Re: [lmi] Detecting whether move semantics actually take place

[Greg Chicares]

On 7/18/22 16:19, Vadim Zeitlin wrote:
> On Mon, 18 Jul 2022 15:48:14 +0000 Greg Chicares <gchicares@sbcglobal.net> 
> wrote:
[...]
> GC> Let me pose a hypothetical question first: does this line
> GC>      db = std::move(da);   // D& operator=(D&&)
> GC> actually perform a move and not a copy, in a context where
> GC> class D defaults all special member functions?
> 
>  If the defaulted move assignment operator actually exists and is not
> deleted, then this will perform a move, yes.

The question I really want to ask is: is it possible in C++20 to answer
that question for a different class E of which we know nothing?

>  If you wanted to ensure that a copy doesn't happen here, you'd have to
> delete the (usual) assignment operator. But if you want to allow moving
> without requiring it, I indeed don't see any way to ascertain that the
> value is moved.

Here it's important to explain why I'm asking this question.

The number of classes in lmi is very approximately five hundred:
  $git grep '^\<class\>' *.?pp |wc -l
  527
Most were written for the C++98 dialect, and move members are generally
non-declared. I suspect that many of them have the property that, if we
cause them (by whatever means) to acquire move member functions, then
those functions would actually use move semantics.

Suppose lmi copies an object, and I want to consider moving it instead.
I can write the move operation, but will move semantics actually take
place, or will the compiler silently substitute a copy to fulfill my
move request? I don't simply want to make the request; I want to know
how it's fulfilled. If moving is inherently impossible for some class,
I'd like to know that before I waste time trying to move it. Similarly,
I'd like to know whether moving is only incidentally impossible: e.g.,
 - because I've made the move functions inaccessible; or
 - because I've deleted them for no good reason, just because I didn't
     want to spend time considering them; or
 - because I made a base class unmoveable for some such reason; or
 - because I casually added a 'const&' data member for no strong
     reason, rendering the class unassignable;
because then I might want to consider removing that incidental cause.

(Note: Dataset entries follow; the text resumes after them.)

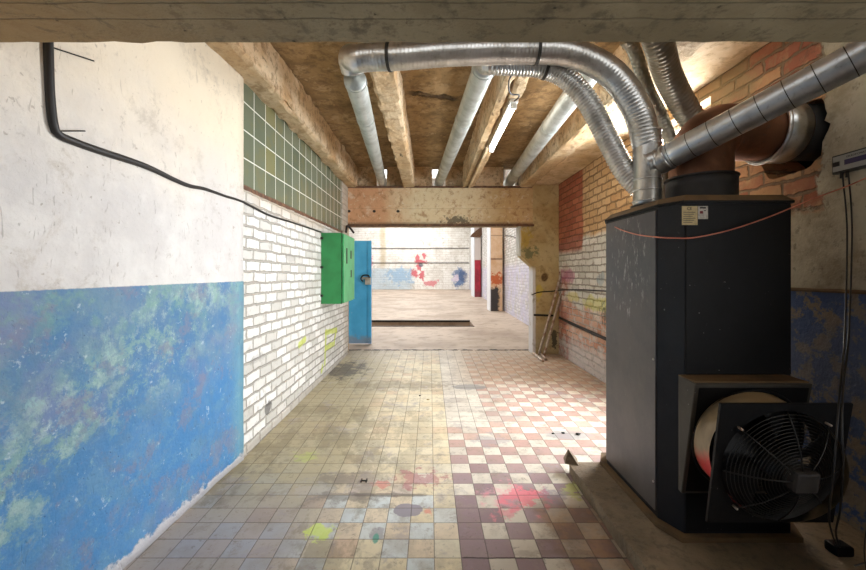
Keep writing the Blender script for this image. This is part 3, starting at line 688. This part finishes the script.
# ------------------------------------------------------------------ ducts
def duct(name, pts, r, mat, label, ridge, group=None, step=None, joints=(), jr=1.06, straps=(), seg=28):
    t = thing(name, label, 'duct', pts[0], group)
    sp = spline(pts, .01)
    obj('duct_tube', tube(pts, r, seg, step or (ridge[0]/5 if ridge else .05), ridge), mat, t, True)
    for j in joints:
        i = min(len(sp)-2, max(1, int(j*len(sp)))); obj('joint_ring', band(sp[i], sp[i+1]-sp[i-1], r*jr, .028), mat, t)
    for j in straps:
        i = min(len(sp)-2, max(1, int(j*len(sp)))); obj('strap', band(sp[i], sp[i+1]-sp[i-1], r*1.07, .02), 'seam', t)
    return t
G1 = 'galvanised ducts beneath the ceiling joists'
Aend = P(647, 196, 2.5)
pA = [(-.53, 2.66, 2.90), (-.535, 2.60, 2.945), P(357, 59, 2.55), P(372, 57, 2.53), P(400, 56, 2.5), P(450, 52, 2.5), P(520, 50, 2.5), P(570, 53, 2.5), P(612, 74, 2.5), P(637, 110, 2.5), P(647, 145, 2.5)]
duct('spiral_duct', pA, .086, 'duct', 'long spiral duct crossing under the joists and bending down to the furnace', (.024, .028, True), G1, straps=(.16, .56), step=.005)
pB = [(.41, 2.80, 3.02), P(490, 64, 2.68), P(515, 65, 2.66), P(540, 67, 2.65), P(565, 77, 2.65), P(588, 102, 2.64), P(608, 140, 2.62), P(624, 170, 2.60), P(640, 188, 2.56)]
duct('flexible_duct', pB, .070, 'duct', 'ribbed flexible duct curving down to the side of the upright spigot', (.022, .045, False), G1, straps=(.33,), step=.0044)
def seams(t, a, b, r, n):
    a = Vector(a); b = Vector(b)
    for i in range(n): q = a.lerp(b, (i+.6)/n); obj('seam_ring', band(q, b-a, r*1.012, .006), 'seam', t)
a, b = (-.53, 2.70, 2.86), (-.90, 7.35, 3.165)
t = duct('long_pipe', [a, b], .077, 'pipe_paint', 'leftmost long pipe running to the cross beam', (.12, .02, True), 'long straight pipes under the ceiling', joints=(.012, .18), step=.02)
a, b = (.41, 2.86, 3.04), (.16, 7.35, 3.18)
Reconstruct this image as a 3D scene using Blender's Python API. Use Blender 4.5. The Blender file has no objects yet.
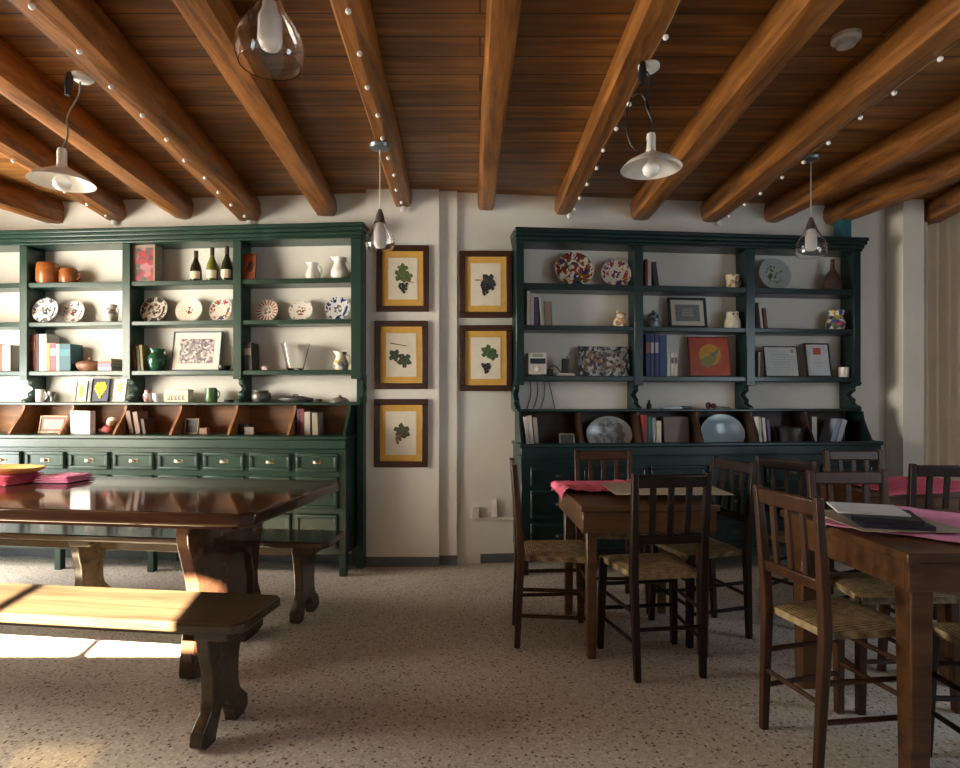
import bpy, bmesh, math, random
from mathutils import Vector, Matrix, noise

C = bpy.context.scene.collection
S = bpy.context.scene
PI = math.pi
R = math.radians
random.seed(7)

# ------------------------------------------------------------------ camera
CAMZ, F, CX, CY = 1.22, 600.0, 480.0, 400.0
cam_d = bpy.data.cameras.new('camera')
cam = bpy.data.objects.new('camera', cam_d)
C.objects.link(cam)
cam.location = (0, 0, CAMZ)
cam.rotation_euler = (PI / 2, 0, 0)
cam_d.sensor_width = 36
cam_d.lens = 36 * F / 960
cam_d.shift_y = 16 / 960
cam_d.clip_start = 0.02
S.camera = cam

# ------------------------------------------------------------------ light
S.view_settings.view_transform = 'Standard'
S.view_settings.look = 'None'
S.view_settings.gamma = 1
S.view_settings.use_curve_mapping = False
S.view_settings.exposure = 0.0

wd = bpy.data.worlds.new('world')
S.world = wd
wd.use_nodes = True
wd.node_tree.nodes['Background'].inputs[0].default_value = (0.55, 0.75, 1.0, 1)
wd.node_tree.nodes['Background'].inputs[1].default_value = 1.0


def lamp(name, kind, energy, color, loc=(0, 0, 0), rot=(0, 0, 0), size=(1, 1)):
    d = bpy.data.lights.new(name, kind)
    d.energy = energy
    d.color = color
    if kind == 'AREA':
        d.shape = 'RECTANGLE'
        d.size, d.size_y = size
    o = bpy.data.objects.new(name, d)
    C.objects.link(o)
    o.location = loc
    o.rotation_euler = rot
    return o


SUN_EL = R(25)
sd = Vector((-0.2, 0.98, -math.tan(SUN_EL)))
sun = lamp('sun', 'SUN', 330, (1, 0.85, 0.60))
sun.rotation_euler = sd.to_track_quat('-Z', 'Y').to_euler()
sun.data.angle = R(0.6)
# daylight at the windows, with two added lamps marked beside them
lamp('left_window_daylight', 'AREA', 240, (1.0, 0.90, 0.73), (-4.3, 2.5, 1.57), (0, R(-90), 0), (1.4, 2.0))
lamp('left_low_fill', 'AREA', 62, (0.97, 0.97, 0.95), (-4.3, 3.72, 0.85), (0, R(-90), 0), (1.3, 0.7))  # added lamp to brighten the back floor strip, at an added door opening
lamp('front_window_daylight', 'AREA', 5, (1.0, 0.9, 0.76), (-1.2, -1.12, 1.75), (R(90), 0, 0), (1.5, 1.3))
lamp('right_window_daylight', 'AREA', 40, (0.76, 0.89, 1.0), (4.15, 1.2, 1.55), (0, R(90), 0), (1.4, 1.2))

lamp('front_right_fill', 'AREA', 13, (0.86, 0.93, 1.0), (3.2, -1.12, 1.6), (R(90), 0, 0), (1.2, 1.3))  # added lamp to brighten the curtain and the right side

# ------------------------------------------------------------------ node helpers


def new_mat(name):
    m = bpy.data.materials.new(name)
    m.use_nodes = True
    nt = m.node_tree
    b = nt.nodes['Principled BSDF']
    return m, nt, b


def nd(nt, t, **kw):
    n = nt.nodes.new(t)
    for k, v in kw.items():
        setattr(n, k, v)
    return n


def ramp(nt, stops, interp='LINEAR'):
    r = nd(nt, 'ShaderNodeValToRGB')
    cr = r.color_ramp
    cr.interpolation = interp
    while len(cr.elements) < len(stops):
        cr.elements.new(0.5)
    for e, (p, c) in zip(cr.elements, stops):
        e.position = p
        e.color = (c[0], c[1], c[2], 1)
    return r


def mathn(nt, op, a, b=None):
    n = nd(nt, 'ShaderNodeMath', operation=op)
    for i, v in enumerate((a, b)):
        if v is None:
            continue
        if isinstance(v, (int, float)):
            n.inputs[i].default_value = v
        else:
            nt.links.new(v, n.inputs[i])
    return n.outputs[0]


def mixc(nt, fac, a, b):
    n = nd(nt, 'ShaderNodeMix', data_type='RGBA')
    for i, v in ((0, fac), (6, a), (7, b)):
        if isinstance(v, (int, float)):
            n.inputs[i].default_value = v
        elif isinstance(v, (tuple, list)):
            n.inputs[i].default_value = (v[0], v[1], v[2], 1)
        else:
            nt.links.new(v, n.inputs[i])
    return n.outputs[2]


def objco(nt, scale=(1, 1, 1)):
    tc = nd(nt, 'ShaderNodeTexCoord')
    mp = nd(nt, 'ShaderNodeMapping')
    mp.inputs['Scale'].default_value = scale
    nt.links.new(tc.outputs['Object'], mp.inputs['Vector'])
    return mp.outputs[0]


def plain(name, col, rough=0.5, metal=0.0, var=0.12, scale=14, spec=0.5):
    """A surface of one colour with slight procedural unevenness."""
    m, nt, b = new_mat(name)
    n = nd(nt, 'ShaderNodeTexNoise')
    n.inputs['Scale'].default_value = scale
    n.inputs['Detail'].default_value = 3
    nt.links.new(objco(nt), n.inputs['Vector'])
    lo = [c * (1 - var) for c in col]
    hi = [min(1, c * (1 + var)) for c in col]
    r = ramp(nt, [(0.3, lo), (0.7, hi)])
    nt.links.new(n.outputs['Fac'], r.inputs[0])
    nt.links.new(r.outputs[0], b.inputs['Base Color'])
    b.inputs['Roughness'].default_value = rough
    b.inputs['Metallic'].default_value = metal
    b.inputs['Specular IOR Level'].default_value = spec
    return m


def wood(name, dark, light, rough=0.4, axis=0, scale=5, bump=0.15, spec=0.5):
    m, nt, b = new_mat(name)
    sc = [scale * 4] * 3
    sc[axis] = scale * 0.35
    n = nd(nt, 'ShaderNodeTexNoise')
    n.inputs['Scale'].default_value = 1
    n.inputs['Detail'].default_value = 6
    n.inputs['Roughness'].default_value = 0.65
    n.inputs['Distortion'].default_value = 0.6
    nt.links.new(objco(nt, sc), n.inputs['Vector'])
    r = ramp(nt, [(0.28, dark), (0.52, [(a + c) / 2 for a, c in zip(dark, light)]), (0.75, light)])
    nt.links.new(n.outputs['Fac'], r.inputs[0])
    nt.links.new(r.outputs[0], b.inputs['Base Color'])
    b.inputs['Roughness'].default_value = rough
    b.inputs['Specular IOR Level'].default_value = spec
    bp = nd(nt, 'ShaderNodeBump')
    bp.inputs['Strength'].default_value = bump
    bp.inputs['Distance'].default_value = 0.004
    nt.links.new(n.outputs['Fac'], bp.inputs['Height'])
    nt.links.new(bp.outputs[0], b.inputs['Normal'])
    return m


def glass(name, col=(1, 1, 1), rough=0.0):
    m, nt, b = new_mat(name)
    b.inputs['Base Color'].default_value = (*col, 1)
    b.inputs['Transmission Weight'].default_value = 1
    b.inputs['Roughness'].default_value = rough
    b.inputs['IOR'].default_value = 1.45
    return m


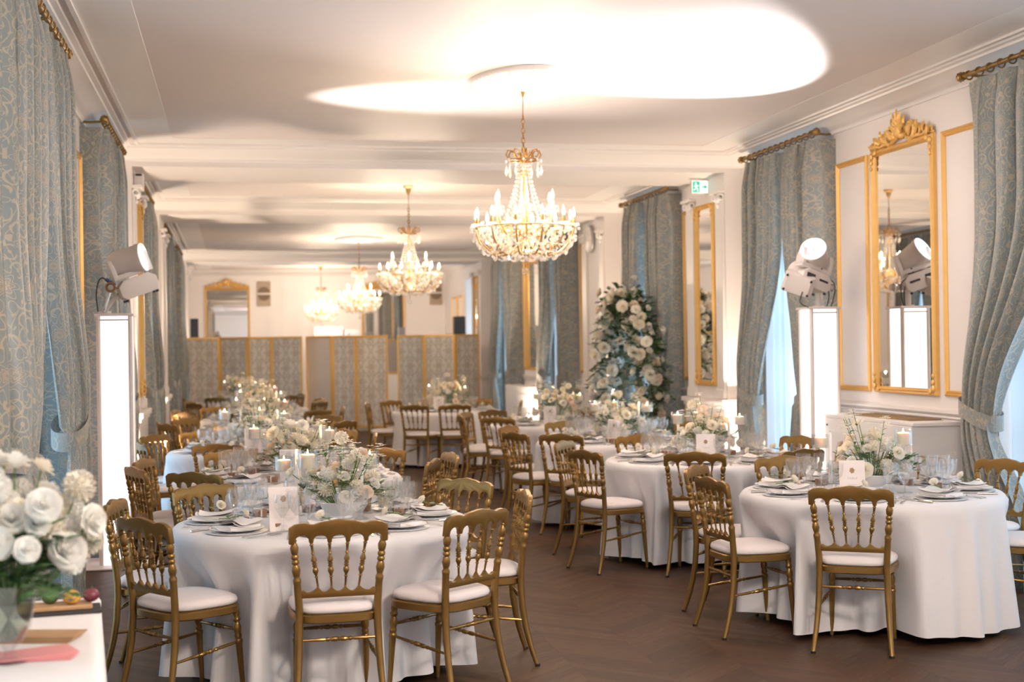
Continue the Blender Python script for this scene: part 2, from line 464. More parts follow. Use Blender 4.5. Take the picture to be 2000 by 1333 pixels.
# ------------------------------------------------------------------ room shell
PASS = [(14.0, 15.25), (18.9, 20.15), (28.9, 30.1)]
ROOMS = [(Y0, 14.0), (15.25, 18.9), (20.15, 28.9), (30.1, YEND)]
JL, JR, JZ = -0.98, 5.10, 3.465       # passage opening
WZ0, WZ1 = 0.10, 3.25                 # window opening

structure(MB().box(XL - .6, XR + .6, Y0 - .3, YEND + .3, -0.12, 0.0).obj('floor', 'floor', smooth=False))
structure(MB().box(XL - .6, XR + .6, Y0 - .3, YEND + .3, CEIL, CEIL + 0.15).obj('ceiling', 'ceiling', smooth=False))
for nm, xa, xb in (('wall_left', XL - .35, XL), ('wall_right', XR, XR + .35)):
    w = MB(); y = Y0 - .3
    for a, b in WIN:
        w.box(xa, xb, y, a, 0, CEIL); w.box(xa, xb, a, b, 0, WZ0); w.box(xa, xb, a, b, WZ1, CEIL); y = b
    w.box(xa, xb, y, YEND + .3, 0, CEIL)
    structure(w.obj(nm, 'wall', smooth=False))
structure(MB().box(XL, XR, YEND, YEND + .3, 0, CEIL).obj('wall_back', 'wall', smooth=False))
structure(MB().box(XL, XR, Y0 - .3, Y0, 0, CEIL).obj('wall_front', 'wall', smooth=False))

# windows: white casements with glazing bars
for i, (a, b) in enumerate(WIN):
    for sd, (x0, x1) in enumerate(((XL - .30, XL - .23), (XR + .23, XR + .30))):
        f = MB(); t = .07
        f.box(x0, x1, a, a + t, WZ0, WZ1).box(x0, x1, b - t, b, WZ0, WZ1).box(x0, x1, a + t, b - t, WZ1 - t, WZ1).box(x0, x1, a + t, b - t, WZ0, WZ0 + t * 1.5)
        m = (a + b) / 2; f.box(x0, x1, m - .06, m + .06, WZ0 + t, WZ1 - t); f.box(x0, x1, a + t, b - t, 2.55, 2.63)
        for z in (0.95, 1.72): f.box(x0 + .02, x1 - .02, a + t, b - t, z, z + .035)
        w = structure(f.obj('window_%d' % (2 * i + sd + 1), 'trim', bevel=.006, seg=1))
        xm = (x0 + x1) / 2
        g = MB().box(xm - .003, xm + .003, a + t, b - t, WZ0 + t, WZ1 - t).obj('pane', 'glasspane', w, smooth=False)

# passages between the rooms
for (a, b) in PASS:
    m = MB().box(XL, JL, a, b, 0, CEIL).box(JR, XR, a, b, 0, CEIL).box(JL, JR, a, b, JZ, CEIL)
    trim(m, 'wall', smooth=False)
    for sg, xj in ((-1, JR), (1, JL)):          # pilasters and ledges on the jambs
        p = MB()
        for y0, y1 in ((a + .02, a + .24), (b - .28, b - .04)):
            xa, xb = sorted((xj, xj + sg * .03)); p.box(xa, xb, y0, y1, 1.08, 3.2)
            xa, xb = sorted((xj, xj + sg * .045)); p.box(xa, xb, y0 - .01, y1 + .01, 1.06, 1.16)
            # capital: two scrolls under a small abacus with a leaf between
            xa, xb = sorted((xj, xj + sg * .09)); p.box(xa, xb, y0 - .03, y1 + .03, 3.255, 3.285)
            for yy in (y0 + .01, y1 - .01):
                p.tube([(xj + sg * (.035 + .03 * cos(t)), yy, 3.215 + .03 * sin(t)) for t in [k * pi / 5 for k in range(11)]], .014, 6)
            p.ball((xj + sg * .035, (y0 + y1) / 2, 3.20), .05, 8, 6, (.8, 1.3, 1))
            p.ball((xj + sg * .03, (y0 + y1) / 2, 3.13), .03, 8, 6, (.8, 1.0, 1.2))
        trim(p, bevel=.004, seg=1)
        q = MB()                                 # dado block and ledge round the pier
        xa, xb = sorted((xj + sg * .045, XR if sg < 0 else XL)); q.box(xa, xb, a - .03, b + .03, 0, 1.0)
        xa, xb = sorted((xj + sg * .085, XR if sg < 0 else XL)); q.box(xa, xb, a - .07, b + .07, 1.0, 1.055)
        xa, xb = sorted((xj + sg * .065, XR if sg < 0 else XL)); q.box(xa, xb, a - .05, b + .05, .96, 1.0)
        trim(q, bevel=.008, seg=2)

# cornices, mitred round every room
PROF = [(0, 3.515), (.025, 3.515), (.03, 3.535), (.05, 3.545), (.07, 3.55), (.10, 3.575), (.15, 3.605), (.21, 3.615), (.215, 3.63), (.25, 3.635), (.255, CEIL), (0, CEIL)]
for (a, b) in ROOMS:
    c = MB(); vs = []; n = len(PROF)
    for d, z in PROF: vs += [(XL + d, a + d, z), (XR - d, a + d, z), (XR - d, b - d, z), (XL + d, b - d, z)]
    fs = [(4 * i + k, 4 * i + (k + 1) % 4, 4 * i + 4 + (k + 1) % 4, 4 * i + 4 + k) for i in range(n - 1) for k in range(4)]
    c.add(vs, fs); trim(c, angle=60)
    # flat raised border on the ceiling and its bead
    c = MB()
    def ring(mb, d0, d1, z0, z1):
        mb.box(XL + d0, XR - d0, a + d0, a + d1, z0, z1).box(XL + d0, XR - d0, b - d1, b - d0, z0, z1)
        mb.box(XL + d0, XL + d1, a + d1, b - d1, z0, z1).box(XR - d1, XR - d0, a + d1, b - d1, z0, z1)
    ring(c, .30, .33, CEIL - .018, CEIL); ring(c, .33, .66, CEIL - .003, CEIL)
    trim(c, bevel=.003, seg=1)

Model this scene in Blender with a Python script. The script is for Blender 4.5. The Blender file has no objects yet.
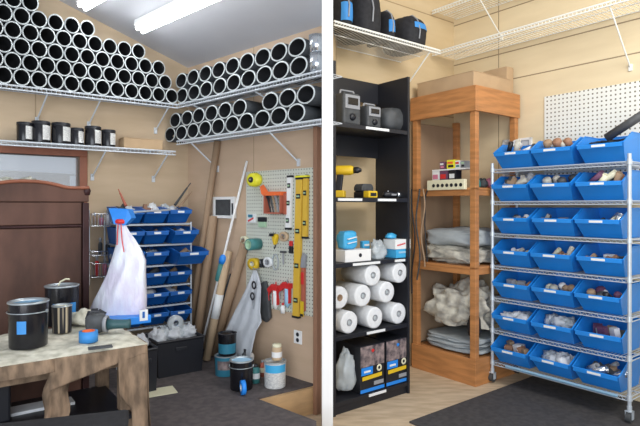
import bpy, bmesh, math, random
from mathutils import Vector, Matrix, noise
random.seed(7)
SC = bpy.context.scene
COL = SC.collection
F, CX, HY, H = 530.0, 320.0, 206.0, 1.45      # focal length in pixels, horizon row, eye height
ZL, ZR = 0.28, 0.0                            # the raised floor on the left, the lower floor on the right
PI = math.pi

# ------------------------------------------------------------------ frames: x along a wall, y into it
class Frame:
    def __init__(s, ox, oy, ux, uy):
        l = math.hypot(ux, uy); s.o = (ox, oy); s.u = (ux/l, uy/l); s.v = (-uy/l, ux/l)
        s.ang = math.atan2(uy, ux)
    def W(s, a, y, z=0.0): return Vector((s.o[0]+a*s.u[0]+y*s.v[0], s.o[1]+a*s.u[1]+y*s.v[1], z))
    def L(s, X, Y):
        dx, dy = X-s.o[0], Y-s.o[1]
        return dx*s.u[0]+dy*s.u[1], dx*s.v[0]+dy*s.v[1]
    def on(s, px, py, y):                     # where the sight line meets the plane y
        k = (px-CX)/F
        a = (k*(s.o[1]+y*s.v[1])-s.o[0]-y*s.v[0])/(s.u[0]-k*s.u[1])
        d = s.o[1]+a*s.u[1]+y*s.v[1]
        return a, H+(HY-py)/F*d
    def at(s, px, py, z):                     # where the sight line meets the level z
        d = (H-z)*F/(py-HY)
        return s.L((px-CX)/F*d, d)
CL = (-1.118, 4.49)
LB = Frame(*CL, .805, .593); LR = Frame(*CL, .732, -.681)
RB = Frame(1.3176, 5.217, .788, .616); RR = Frame(1.3176, 5.217, .616, -.788)
WORLD = Frame(0, 0, 1, 0)

# ------------------------------------------------------------------ materials
def mat(name, col, rough=.6, metal=0, var=0, scale=8, bump=0, stretch=(1,1,1), col2=None, emit=0, alpha=1, trans=0, spec=.5, detail=4):
    m = bpy.data.materials.new(name); m.use_nodes = True
    nt = m.node_tree; n = nt.nodes; b = n['Principled BSDF']
    b.inputs['Base Color'].default_value = (*col, 1)
    b.inputs['Roughness'].default_value = rough; b.inputs['Metallic'].default_value = metal
    b.inputs['Specular IOR Level'].default_value = spec
    if trans: b.inputs['Transmission Weight'].default_value = trans
    if alpha < 1: b.inputs['Alpha'].default_value = alpha
    if emit:
        b.inputs['Emission Color'].default_value = (*col, 1); b.inputs['Emission Strength'].default_value = emit
    if var or bump or col2:
        tc = n.new('ShaderNodeTexCoord'); mp = n.new('ShaderNodeMapping'); mp.inputs['Scale'].default_value = stretch
        nz = n.new('ShaderNodeTexNoise'); nz.inputs['Scale'].default_value = scale; nz.inputs['Detail'].default_value = detail
        nt.links.new(tc.outputs['Object'], mp.inputs['Vector']); nt.links.new(mp.outputs[0], nz.inputs['Vector'])
        rp = n.new('ShaderNodeValToRGB')
        c2 = col2 or tuple(c*(1-var) for c in col)
        rp.color_ramp.elements[0].position = .36; rp.color_ramp.elements[1].position = .64
        rp.color_ramp.elements[0].color = (*c2, 1); rp.color_ramp.elements[1].color = (*col, 1)
        nt.links.new(nz.outputs['Fac'], rp.inputs[0]); nt.links.new(rp.outputs[0], b.inputs['Base Color'])
        if bump:
            bp = n.new('ShaderNodeBump'); bp.inputs['Strength'].default_value = bump; bp.inputs['Distance'].default_value = .02
            nt.links.new(nz.outputs['Fac'], bp.inputs['Height']); nt.links.new(bp.outputs[0], b.inputs['Normal'])
    return m
def grid_holes(name, col, hole, pitch, r):     # pegboard: dark holes on a regular pitch over x and z
    m = mat(name, col, .5); nt = m.node_tree; n = nt.nodes
    tc = n.new('ShaderNodeTexCoord'); sp = n.new('ShaderNodeSeparateXYZ'); nt.links.new(tc.outputs['Object'], sp.inputs[0])
    def M(op, a, b=None, c=None):
        q = n.new('ShaderNodeMath'); q.operation = op
        for i, v in enumerate((a, b, c)):
            if v is None: continue
            if isinstance(v, (int, float)): q.inputs[i].default_value = v
            else: nt.links.new(v, q.inputs[i])
        return q.outputs[0]
    fx = M('SUBTRACT', M('FRACT', M('DIVIDE', sp.outputs[0], pitch)), .5)
    fz = M('SUBTRACT', M('FRACT', M('DIVIDE', sp.outputs[2], pitch)), .5)
    d = M('SQRT', M('ADD', M('MULTIPLY', fx, fx), M('MULTIPLY', fz, fz)))
    msk = M('LESS_THAN', d, r)
    mx = n.new('ShaderNodeMix'); mx.data_type = 'RGBA'
    mx.inputs['A'].default_value = (*col, 1); mx.inputs['B'].default_value = (*hole, 1)
    nt.links.new(msk, mx.inputs['Factor']); nt.links.new(mx.outputs['Result'], n['Principled BSDF'].inputs['Base Color'])
    return m
def sheet_wall(name, col, col2, seams, vseams, seamcol):   # plywood sheets with thin dark seams at given heights
    m = mat(name, col, .7, var=.1, scale=2.2, stretch=(1, 1, 5), col2=col2, bump=.03)
    nt = m.node_tree; n = nt.nodes; b = n['Principled BSDF']
    src = b.inputs['Base Color'].links[0].from_socket
    tc = n.new('ShaderNodeTexCoord'); sp = n.new('ShaderNodeSeparateXYZ'); nt.links.new(tc.outputs['Object'], sp.inputs[0])
    acc = None
    for ax, vals, w in ((2, seams, .005), (0, vseams, .004)):
        for v in vals:
            c = n.new('ShaderNodeMath'); c.operation = 'COMPARE'; c.inputs[1].default_value = v; c.inputs[2].default_value = w
            nt.links.new(sp.outputs[ax], c.inputs[0])
            if acc is None: acc = c.outputs[0]
            else:
                a = n.new('ShaderNodeMath'); a.operation = 'MAXIMUM'; nt.links.new(acc, a.inputs[0]); nt.links.new(c.outputs[0], a.inputs[1]); acc = a.outputs[0]
    if acc is not None:
        mx = n.new('ShaderNodeMix'); mx.data_type = 'RGBA'; nt.links.new(src, mx.inputs['A']); mx.inputs['B'].default_value = (*seamcol, 1)
        nt.links.new(acc, mx.inputs['Factor']); nt.links.new(mx.outputs['Result'], b.inputs['Base Color'])
    return m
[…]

For example, can I profitably move a Ledger? It looks like I can move
one, but will doing so substitute move semantics for copy semantics
that might be orders of magnitude slower? Alternatively: I think I
solved that efficiency problem long ago by holding a Ledger in a
shared_ptr; if I only pass that shared_ptr on one line of code, then
could I dispense with the shared_ptr and just do a move assignment?

Of course, the only way to be certain whether a revision improves
efficiency is to measure it. However, I might imagine many revisions
that seem potentially profitable, and before spending time on any
candidate, I'd like to know if I'd surely be wasting my time because
the compiler is going to substitute a copy anyway. If I could write
  static_assert(move_will_actually_use_move_semantics<T>);
then I could save that waste of time (or consider remediating the
reason why such an assertion fails).

We have
  std::is_move_constructible
  std::is_move_assignable
but they don't perform this job: they say that I can request a move,
but not that I can actually get move semantics.

Searching the web for an answer leads me to believe that most people
think the 'trait' I want cannot be implemented. I've tried to do it
anyway:
  https://git.savannah.nongnu.org/cgit/lmi.git/log/?h=odd/move_semantics
and I'd like to know what you think, because this is tricky stuff and
I might simply be deceiving myself.

The technique uses a template class:

  template<typename T>
  struct ambiguator
  {
      operator T const&();
      operator T&&();
  };

such that
  T t {ambiguator<T>{}};
would be a compile-time error if both copy and move constructors are
candidates in overload resolution. We can determine whether such a
compile-time error would occur, without actually triggering one, thus:
  bool equiplausible = !std::is_constructible_v<T, ambiguator<T>>;

The tests on that branch attempt to establish that the longed-for
  move_will_actually_use_move_semantics<T>
trait can be implemented as
  equiplausibly_constructible<T> && std::is_move_constructible<T>
and similarly for move assignment. Or have I only found fool's gold?